The department's documentation shows the department made consistent efforts at inquiring of available family members and others that had an interest in the child and followed up appropriately on the claims of Native American ancestry their inquiry uncovered. On the other hand, we recognize father's claim and the department's concession that it is not clear from the record whether the department inquired of every available family member and may have missed an opportunity to obtain the identity of the potential tribe through which S.J. may have had ancestry on his maternal side by failing to make inquiry with the maternal grandfather or other available maternal relatives.
Assuming for the purpose of this discussion the juvenile court abused its discretion, and turning to whether the error is harmless, we also find it is a close call whether inquiry of additional maternal and paternal relatives would "uncover relevant information" given the record. (K.H., supra, 84 Cal.App.5th at p. 609.) We recognize the possibility that other paternal relatives could have theoretically uncovered more information bearing on S.J.'s status as an Indian child, but given that his closest lineal relatives were inquired of, and three of the four paternal great-grandparents were deceased and one was unknown, it appears unlikely. As for the maternal side, however, we do recognize that inquiry of the maternal grandparents, if available, may have given the department more information to help them determine the identity of a potential tribe in which S.J. and his mother may have been eligible for membership. In any event, we infer from the department's concession of error that they may have additional initial or further inquiry they feel would be prudent to conduct, or at least document for the record, which we weigh in favor of finding reversible error in the present case.
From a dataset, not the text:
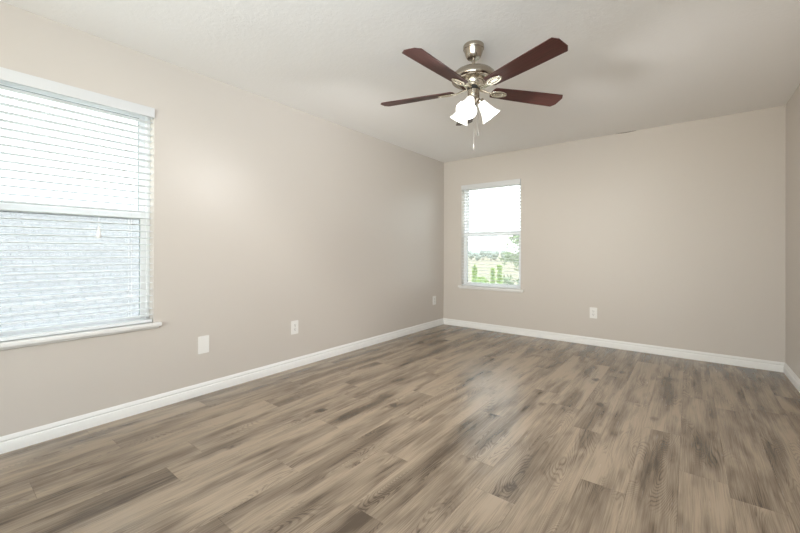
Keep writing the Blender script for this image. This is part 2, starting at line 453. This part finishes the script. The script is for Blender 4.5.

Thus, in light of the department's concession, in the abundance of caution, and because this appeal is from the dispositional orders, and remand therefore should not delay permanence for S.J., we accept the department's concession and remand for compliance with ICWA.
DISPOSITION
The juvenile court's finding that ICWA does not apply is conditionally reversed, and the matter is remanded with directions to order the department to comply with the inquiry and documentation provisions set forth in section 224.2, subdivision (b) and California Rules of Court, rule 5.481(a)(5). If, after determining that an adequate inquiry was made consistent with the reasoning in this opinion, the court finds that ICWA applies, the court shall vacate its existing order and proceed in compliance with ICWA and related California law. If the court instead finds that ICWA does not apply, its ICWA finding shall be reinstated. In all other respects, the court's order terminating parental rights is affirmed.
[*] Before Smith, Acting P. J., Snauffer, J. and DeSantos, J.